GIVEN INFORMATION:
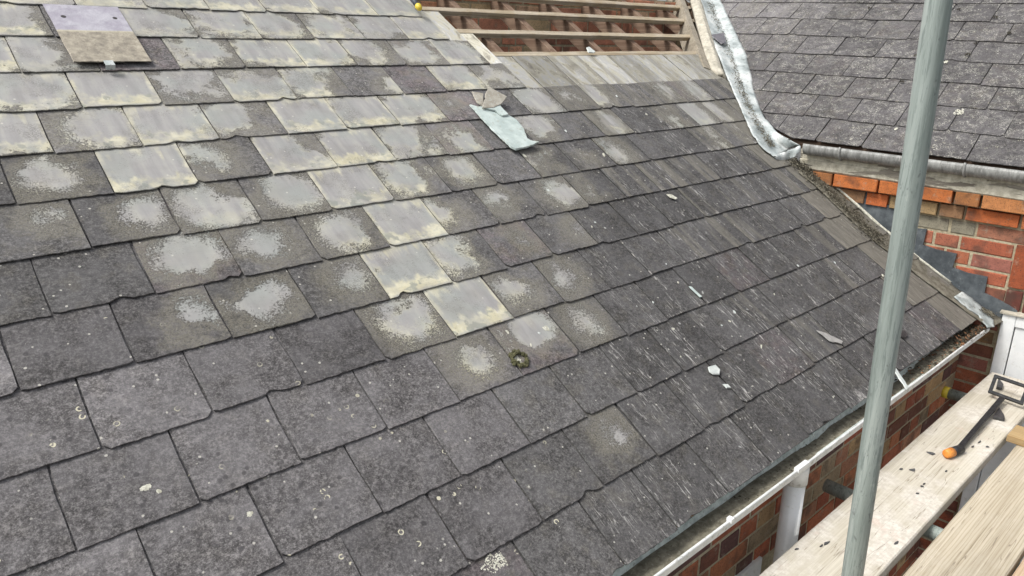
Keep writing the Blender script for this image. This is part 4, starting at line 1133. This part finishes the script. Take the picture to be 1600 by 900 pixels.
flat_piece('slate_fragment', [(1396, 576), (1400, 575), (1420, 605), (1417, 608)], .012, .004, M_CHIP, 'thin pale slate strip slanting over the gutter beside the pole', 'slate fragment')
flat_piece('slate_fragment', [(1107, 573), (1118, 570), (1125, 577), (1124, 584), (1115, 583), (1110, 580)], .008, .004, M_CHIP, 'pale square slate chip at the head of a joint in mid roof', 'slate fragment')
flat_piece('slate_fragment', [(1131, 600), (1137, 600), (1142, 605), (1136, 605)], .008, .004, M_CHIP, 'little pale slate chip just below the square pale one', 'slate fragment')
flat_piece('slate_fragment', [(1077, 447), (1081, 448), (1097, 463), (1094, 464)], .008, .003, M_TEAL, 'thin turquoise slate splinter on the dark slates in mid roof', 'slate fragment')
flat_piece('slate_fragment', [(1042, 303), (1050, 304), (1058, 309), (1056, 311), (1048, 308)], .008, .003, M_LICHEN, 'cream slate splinter under a course edge right of the beige slates', 'slate fragment')
flat_piece('slate_fragment', [(1051, 505), (1055, 504), (1063, 507), (1060, 511), (1055, 510)], .006, .003, M_CHIP, 'whitish slate flake on the slate above the square pale chip', 'slate fragment') if False else None
chips = [(857, 297), (1064, 557, ), (1062, 505), (1128, 508), (1210, 459), (1168, 483), (930, 347), (925, 354), (946, 356), (1041, 412), (1060, 441), (1098, 457), (1148, 487), (1190, 541), (1252, 573), (783, 188), (786, 218), (785, 162), (964, 150), (1010, 178), (1033, 190), (884, 204), (944, 242), (1120, 257), (1305, 410), (1380, 430), (1157, 698), (843, 520), (830, 539), (995, 478), (1021, 472), (820, 243), (852, 240), (1247, 415), (1302, 620)]
rc = random.Random(77)
for i, c_ in enumerate(chips):
    x, y = c_[0], c_[1]; s_ = rc.choice([1.1, 1.4, 1.8, 2.4]); an = rc.uniform(.3, 1.5)
    poly = [(s_ * 1.5 * rc.uniform(.7, 1.3) * math.cos(a), s_ * .6 * rc.uniform(.6, 1.3) * math.sin(a)) for a in (0.2, 1.4, 2.6, 3.9, 5.1)]; poly = [(x + a_ * math.cos(an) - b_ * math.sin(an), y + a_ * math.sin(an) + b_ * math.cos(an)) for a_, b_ in poly]
    flat_piece('slate_chip', poly[::-1], surf(x, y, .0022), .003, [M_CHIP, M_LICHEN, M_PALEG][i % 3], 'tiny pale slate chip lying loose on the big slate roof', 'slate chip', 'pale slate chips scattered over the roof')

# hand tool lying at the top of the slates
tl = empty('hand_tool', onroof(650, 12, .01)); tag(tl, 'hand tool with dark blue grip and rounded yellow end at the top of the slates', 'tool')
A = onroof(655, 12, .034); B = onroof(638, -10, .034); dt = (B - A).normalized()
bm = bmesh.new(); tube(bm, [A + dt * .018, A + dt * .05, A + dt * .10, A + dt * .16], [.0135, .0125, .014, .011], 14); obj('grip', bm, M_NAVY, tl)
bm = bmesh.new(); tube(bm, [A - dt * .014, A - dt * .011, A - dt * .002, A + dt * .012, A + dt * .0185], [.005, .010, .0145, .016, .014], 14); obj('end_cap', bm, M_YELLOW, tl)
bm = bmesh.new(); tube(bm, [A + dt * .155, A + dt * .40], .007, 10); obj('shaft', bm, M_STEEL, tl)

# ------------------------------------------------------------------ scaffold
ZB = EAVE.z - .24                       # top of the boards
sx, sy = 1.605, -2.5925
pa_ = Vector((1.598, -2.578, -.2514)); r_ = None
pt1 = CAM + ray(1467, 0) * 1.375; pb1 = CAM + ray(1331.5, 900) * 1.785
dirp = (pt1 - pb1)
pole_top = pb1 + dirp * 2.2; pole_bot = pb1 - dirp * ((pb1.z + 5.6) / dirp.z)
bm = bmesh.new(); tube(bm, [pole_bot.lerp(pole_top, i / 20) for i in range(21)], .0242, 32)
tag(obj('scaffold_pole', bm, M_GALV), 'upright grey-green galvanised scaffold pole crossing the whole picture on the right', 'scaffold pole')
print('POLE at boards', pb1 + dirp * ((ZB - pb1.z) / dirp.z), pole_bot)

def board(name, x0, x1, y0, y1, z, mat, label, skew=0.0, t=.038, seed=0, group='boards of the scaffold platform'):
    bm = bmesh.new(); n = 60; rows = []
    for i in range(n + 1):
        x = x0 + (x1 - x0) * i / n; ym = skew * (x - x0); row = []
        e0 = .0012 * noise.noise(Vector((x * 9, seed, 0))); e1 = .0012 * noise.noise(Vector((x * 9, seed, 7)))
        for (yy, zz) in ((y0 + e0, -t), (y0 + e0, -.004), (y0 + .004 + e0, 0), (y1 - .004 + e1, 0), (y1 + e1, -.004), (y1 + e1, -t)):
            row.append(bm.verts.new((x, yy + ym, z + zz + .002 * noise.noise(Vector((x * 1.3, seed, 3))))))
        rows.append(row)
    for a, b in zip(rows, rows[1:]):
        for q in range(6): bm.faces.new((a[q], b[q], b[(q + 1) % 6], a[(q + 1) % 6]))
    bm.faces.new(rows[0][::-1]); bm.faces.new(rows[-1])
    return tag(obj(name, bm, mat), label, 'scaffold board', group)
e1 = onz(1547, 597, ZB)
BX1 = onz(1547, 597, ZB).x + .0
ya = onz(1190, 900, ZB).y; yb1 = onz(1360, 900, ZB).y
board('scaffold_board', .2, BX1 + .13, onz(1450, 815, ZB).y, onz(1370, 737, ZB).y, ZB, M_BOARD_W, 'bleached whitish scaffold board next to the brick wall, carrying the black tool', seed=1)
y2 = onz(1470, 827, ZB).y - .004; y3 = onz(1577, 900, ZB).y
bx2 = onz(1590, 693, ZB).x
board('scaffold_board', .2, bx2, y3 + .006, y2, ZB, M_BOARD_Y, 'yellowish grained scaffold board in the bottom right corner, second from the wall', seed=2)
board('scaffold_board', .2, bx2 + .1, y3 - .225, y3 - .004, ZB, M_BOARD_P, 'pinkish scaffold board showing only at the very bottom right corner', seed=3)
# short brown timber crossing the board ends
cA = onz(1573, 680, ZB + .03)
bm = bmesh.new()
box(bm, Vector((cA.x + .005, y3 - .5, ZB + .002)), Vector((.12, 0, 0)), Vector((0, cA.y - y3 + .5, 0)), Vector((0, 0, .028)), .003)
tag(obj('timber_offcut', bm, M_BOARD_O), 'short orange-brown timber lying across the end of the yellowish board', 'timber')
# putlog tubes under the boards
ZT = ZB - .038 - .0245
def ytube(px, py, label, cap=False, out=-3.3, yin=None):
    p = onz(px, py, ZT); y = max(p.y, -99) if yin is None else yin
    y = min(p.y, Y_WALL - .004)
    bm = bmesh.new(); tube(bm, [Vector((p.x, y, ZT)), Vector((p.x, out, ZT))], .0242, 24)
    o = tag(obj('scaffold_tube', bm, M_GALV), label, 'scaffold tube', 'short tubes under the scaffold boards')
    if cap:
        bm = bmesh.new(); tube(bm, [Vector((p.x, y + .004, ZT)), Vector((p.x, y + .002, ZT)), Vector((p.x, y - .022, ZT))], [.022, .0272, .0272], 24)
        c = obj('end_cap', bm, M_YELLOW, o)
    print(label, p); return o
ytube(1290, 758, 'grey scaffold tube meeting the brick wall beside the white downpipe')
ytube(1475, 612, 'grey scaffold tube with a yellow end cap near the far brick corner', cap=True)
# ledger and distant standards keep the platform up
bm = bmesh.new(); tube(bm, [Vector((-.3, -2.97, ZT - .05)), Vector((4.4, -2.97, ZT - .05))], .0242, 24)
tag(obj('scaffold_tube', bm, M_GALV), 'long horizontal scaffold tube under the outer boards', 'scaffold tube')

# ------------------------------------------------------------------ black tool on the white board
tool = empty('roofing_tool', onz(1520, 670, ZB)); tag(tool, 'black steel tool with rectangular loop head and orange grip end lying on the whitish board', 'tool')
a = onz(1497, 703, ZB + .014); b = onz(1566, 622, ZB + .030)
bm = bmesh.new(); d = (b - a); dn = d.normalized(); sd3 = dn.cross(Vector((0, 0, 1))).normalized(); upn = sd3.cross(dn)
box(bm, a - sd3 * .010 - upn * .006, d, sd3 * .020, upn * .012, .002); obj('shaft', bm, M_BLACK, tool)
bm = bmesh.new(); g0_ = onz(1480, 709, ZB + .019); gdv = (a - g0_); L = gdv.length; gn = gdv.normalized()
tube(bm, [g0_ + gn * (L * .38), g0_ + gn * (L * 1.25)], [.0175, .0165], 18); obj('grip', bm, M_BLACK, tool)
bm = bmesh.new(); tube(bm, [g0_ - gn * .008, g0_ - gn * .004, g0_ + gn * (L * .42)], [.010, .0165, .018], 18); obj('end_cap', bm, M_ORANGE, tool)
# loop: upright rectangle on the end of the shaft
zc = b.z
P_ = [onz(1547, 612, ZB + .03), onz(1556, 588, ZB + .075), onz(1606, 605, ZB + .075), onz(1596, 630, ZB + .03)]
bm = bmesh.new()
def bar(bm, p, q, w, t, nrm):
    d = (q - p); dn = d.normalized(); s_ = dn.cross(nrm).normalized(); n2 = s_.cross(dn)
    box(bm, p - s_ * w / 2 - n2 * t / 2, d, s_ * w, n2 * t, .0015)
nl = (P_[1] - P_[0]).cross(P_[3] - P_[0]).normalized()
for i in range(4):
    p, q = P_[i], P_[(i + 1) % 4]; dd = (q - p).normalized(); bar(bm, p - dd * .006, q + dd * .006, .013, .010 + .0006 * i, nl)
obj('loop_head', bm, M_BLACK, tool)
for (pp) in ([(1560, 590), (1568, 600), (1566, 606), (1557, 604)], [(1561, 636), (1569, 648), (1570, 654), (1552, 650)]):
    pts = [onz(x, y, ZB + .016) for x, y in pp]
    bm = bmesh.new(); prism(bm, pts, Vector((0, 0, 1)), .012); obj('spike', bm, M_STEEL, tool)

# dark slate chips on the white board
rc = random.Random(5)
cb = [(1455, 707), (1427, 733), (1291, 848), (1401, 847), (1283, 852), (1543, 697), (1478, 735), (1520, 697), (1530, 690), (1408, 732), (1444, 755), (1440, 759), (1434, 770), (1245, 857), (1500, 765 - 60)]
for i, (x, y) in enumerate(cb):
    big = i in (0, 1, 2, 3); s_ = rc.uniform(3.4, 5.0) if big else rc.uniform(1.3, 2.4)
    s_ *= 1.15; an = rc.uniform(-.7, .5); poly = [(s_ * rc.uniform(.6, 1.4) * math.cos(t), s_ * .30 * rc.uniform(.4, 1.5) * math.sin(t)) for t in (0.1, 1.3, 2.4, 3.4, 4.4, 5.5)][::-1]; poly = [(x + a_ * math.cos(an) - b_ * math.sin(an), y + a_ * math.sin(an) + b_ * math.cos(an)) for a_, b_ in poly]
    flat_piece('slate_chip', poly, ZB + .0045, .003, M_CHIPD, ['dark slate sliver left of the orange grip end', 'dark triangular slate chip in the middle of the whitish board', 'dark slate chip near the lower left edge of the whitish board', 'dark slate chip near the right edge of the whitish board, right of the pole'][i] if i < 4 else 'very small dark slate chip lying on the whitish scaffold board', 'slate chip', 'dark slate chips on the whitish board', frame=lambda x_, y_, h_: onz(x_, y_, h_), nrm=Vector((0, 0, 1)))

AIM OF THE EXERCISE: Show all lines from the listing above in which "picture" appears.

WRITTEN SOLUTION:
Keep writing the Blender script for this image. This is part 4, starting at line 1133. This part finishes the script. Take the picture to be 1600 by 900 pixels.
tag(obj('scaffold_pole', bm, M_GALV), 'upright grey-green galvanised scaffold pole crossing the whole picture on the right', 'scaffold pole')